Bass’s intervention is radically ephemeral, and through its very transience, it confronts the daily chaos of New York’s public transit system—exposing its confusing, often miscommunicated nature. To resist this cacophony, most riders retreat into self-contained soundscapes by wearing headphones. Yet the subway is also a prime site of encounters—with “the other,” with the spectrum of people who make up New York. Headphones can insulate riders from that relational, interactional dimension, preserving their private bubble at the cost of connection.
The piece both confronts and embraces these dynamics, drawing out the tension between them. “It’s fine if people need to use their headphones on the train. It’s also fine if they miss these announcements; many riders never hear them, and that’s okay too,” the artist reflects. “But for those who do catch them, it becomes a small encounter that feels different, even special—an invitation to engage with the space and with each other in a new way.” In this context, wearing headphones becomes a missed opportunity—not only to hear the work, but, as in daily life, to encounter another person’s story and perspective.
Bass points out that New York’s subway is already rich with storytelling. Even the MTA posts signs that say, “Don’t become someone’s subway story,” intended to police behavior—don’t do something others will later recount, whether as an annoyance or a punchline.

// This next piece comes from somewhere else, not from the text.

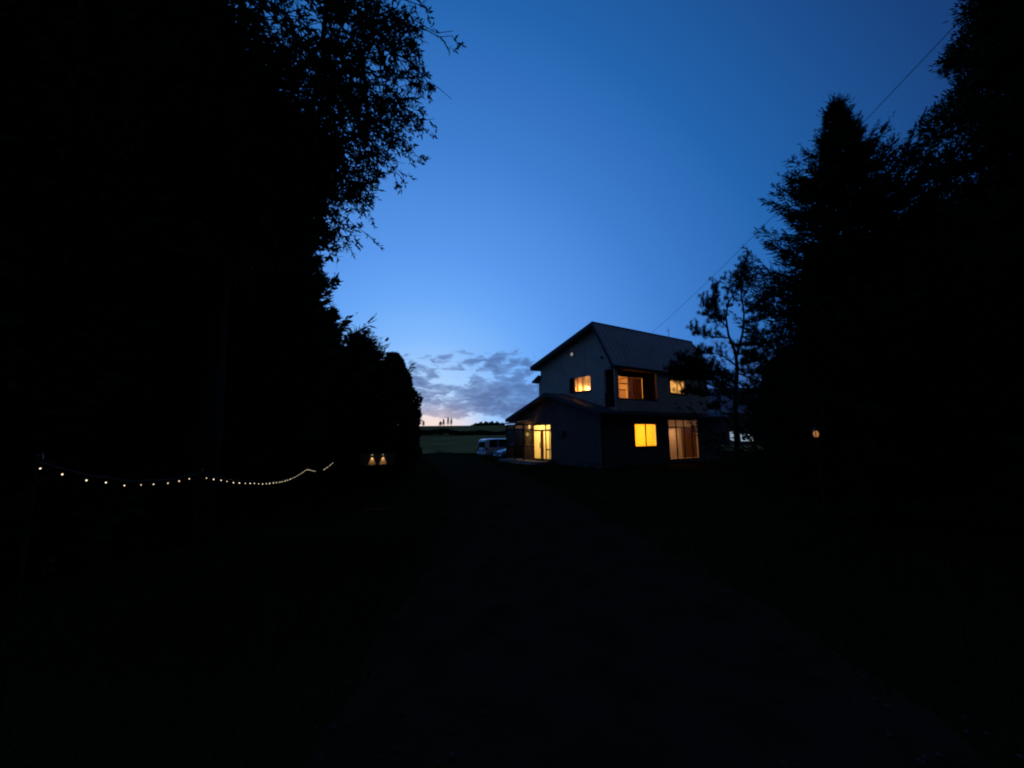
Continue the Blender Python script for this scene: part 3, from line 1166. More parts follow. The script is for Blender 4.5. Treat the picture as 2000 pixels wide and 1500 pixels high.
# --- glazed wind porch in front of the left part of the gable
PF = PG(-2.26)
porch = MB()
for v in (7.18, 8.38, 9.58):
    pbox(porch, PF, v - .045, v + .045, 0, .09, -.3, 2.52)
for z in (.05, .86, 2.13, 2.50):
    pbox(porch, PF, 7.22, 9.54, .006, .084, z - .04, z + .04)
for v in (7.18, 9.58):
    for z in (.86, 2.13, 2.50):
        mbz = (v - .035, v + .035)
        porch.box(-2.17, U0 - .002, mbz[0], mbz[1], z - .04 + HZ, z + .04 + HZ)
pf = porch.build('porch_frame', M['wood_dark'], house)
for a0, a1 in ((7.225, 8.335), (8.425, 9.535)):
    for z0, z1, mt in ((.09, .82, 'smoke'), (.90, 2.09, 'smoke'), (2.17, 2.46, 'poly')):
        g = MB()
        pbox(g, PF, a0, a1, .035, .045, z0, z1)
        g.build('porch_pane', M[mt], pf)
for v in (9.58,):
    for z0, z1, mt in ((-.1, .82, 'wood'), (.90, 2.09, 'smoke'), (2.17, 2.46, 'poly')):
        g = MB()
        g.box(-2.165, U0 - .004, v - .005, v + .005, z0 + HZ, z1 + HZ)
        g.build('porch_pane', M[mt], pf)
g = MB()
g.box(-2.168, U0 - .005, 7.176, 7.184, 1.0 + HZ, 2.09 + HZ)
g.build('porch_pane', M['smoke'], pf)
rf = MB()
for k in range(8):
    v = 7.05 + k * .36
    rf.prism([(-2.62, v, 2.56 + HZ), (U0 - .003, v, 2.74 + HZ), (U0 - .003, v, 2.80 + HZ), (-2.62, v, 2.62 + HZ)], (0, .07, 0))
rr = rf.build('porch_rafters', M['wood_dark'], house)
for k in range(7):
    v = 7.05 + k * .36
    g = MB()
    g.prism([(-2.66, v + .075, 2.625 + HZ), (U0 - .003, v + .075, 2.805 + HZ), (U0 - .003, v + .075, 2.813 + HZ), (-2.66, v + .075, 2.633 + HZ)], (0, .28, 0))
    g.build('roof_sheet', M['poly'], rr)
mb = MB()
mb.box(-2.9, U0 - .01, 4.6, 9.7, -.2, .17)
mb.build('porch_slab', M['step'], house, bevel=.01)
mb = MB()
mb.box(-3.2, -2.902, 5.0, 7.4, -.25, .03)
mb.build('step', M['step'], house, bevel=.012)

# --- small things fixed to the walls
mb = MB()
x, y, z = PGu(3.92, -.005, 7.46)
mb.tube([(x + .004, y, z), (x - .05, y, z), (x - .07, y, z)], [.19, .19, .15], 16)
gl_ = mb.build('gable_lamp', M['trim'], house)
mb = MB()
mb.tube([(x - .071, y, z), (x - .11, y, z), (x - .15, y, z), (x - .17, y, z)], [.125, .13, .09, .03], 16)
mb.build('lamp_glass', M['dim_lamp'], gl_, smooth=True)
mb = MB()
mb.tube([PGu(1.05, -.002, 6.72), PGu(1.05, -.09, 6.72)], .09, 10)
mb.build('vent_cap', M['trim'], house)
mb = MB()
pbox(mb, PE, 3.35, 4.0, -.14, -.002, 1.55, 2.0)
mb.build('meter_box', M['trim'], house, bevel=.015)
mb = MB()
mb.tube([(-1.35, -.66, low_z(E0) - .02), (-1.30, -.12, low_z(E0) - .35), (-1.30, -.07, 2.2), (-1.30, -.07, .1)], .035, 8)
mb.build('downpipe', M['trim'], house, smooth=True)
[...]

For Bass, though, that phrase reveals the space’s untapped potential. “We are always telling stories about what happens to us on public transportation, and that’s a good thing,” Bass says. “It’s part of what brings us together—sharing how we commute, what happens on our way, and the people we encounter who are different from us. These experiences take us outside ourselves and remind us that we’re part of something larger.”


In conceiving this sound piece, Bass set out to create counter-announcements—ones distinct from the MTA’s, which often use sound as a tool of control and surveillance. “As I was writing them, I kept asking what the existing announcements actually do. Most are a single voice telling you how to behave, reminding you the police are present, or announcing where you are and what the next stop is,” she notes. In response, she introduced content and sonic textures those announcements never include. Some are dialogues, voiced by two or three speakers. Others feature humming or singing layered beneath the words, adding dimension beyond language. Most importantly, none of them tells you what to do. “They’re not about monitoring your behavior or anyone else’s; they’re about opening another kind of space,” explains Bass.
To foster a more accessible and inclusive environment, Bass’s sonic work plays in multiple languages—English, Spanish, Arabic, Bangla, Haitian Kreyòl and Mandarin—mirroring the cultural and linguistic diversity that defines New York City. To further support accessibility, ASL translations of all announcements are available as videos on Creative Time’s website.
By chance, one of the Mandarin announcements played during an early test. “An older Asian couple happened to be walking by where we were testing,” Bass recounts. “They had no idea anything was going on, and when the Mandarin announcement came over the speaker, they both looked startled at first—and then suddenly excited. It was really moving to witness that reaction.”
That moment also underscores a broader issue: the MTA’s own announcements rarely accommodate such diversity, reinforcing cultural and linguistic barriers that often go unnoticed yet carry real consequences. To ensure her announcements resonated—grounding listeners in something familiar or offering a sense of ease—Bass developed the work in deep collaboration with community members, making it participatory from the outset. She organized focus groups with a cross-section of regular transit users, including teens, adults, transit advocates and MTA workers. Each of the 24 poetic announcements begins with a custom tone, designed by Bass in collaboration with artist Jeremy Toussaint-Baptiste and delivered by a mix of professional performers and everyday New Yorkers.


It’s notable that an artist like Bass—known for a multidimensional practice rooted in public sculpture and performance—has chosen to tap into sound. Her decision reflects a broader shift, as sound-based works increasingly appear at biennials and exhibitions, with artists turning to storytelling, oral traditions and immersive sonic environments. This move can be seen as a response to the current moment: in a culture saturated with visuals—where both images and text risk becoming white noise—sound still has the power to cut through, offering emotional resonance within the narrow span of attention of an increasingly desensitized audience.
Bass sees several reasons for this shift. “The oversaturation in visual culture is true—we’re constantly bombarded with images. But honestly, we’re oversaturated in almost every sensory dimension these days,” she notes. “What’s unique about sound is how it engages us differently—how it moves through the body, how it hits the emotions.”
There’s also a pragmatic aspect. Sound allows artists to create impactful public works with fewer materials and lower production costs. “It’s an expensive time to be alive, and if you can work in forms that aren’t so materially heavy, that’s helpful for artists economically.”
Still, as Bass’s piece makes clear, sound is uniquely powerful in public space because of its universality. It can transcend language and audience barriers more fluidly than many other forms.
Chloë Bass’s If you hear something, free something continues through October 5, 2025, in the following subway stations:
- Bronx: Westchester Square (6) and 167 Street (B, D)
- Queens: Court Square (7, G), 74th Street – Broadway (7), and Mets Willets Point (7)
- Brooklyn: Clinton-Washington Avenues (G), Fort Hamilton Parkway (F, G), York Street (F), and Atlantic Avenue / Barclays Center (2,3,4,5).
- Manhattan: Grand Central (S), 5th Avenue, Bryant Park (7), Fulton Street (4,5), 163 Street Manhattan (A, C), and Union Square (4,5,6).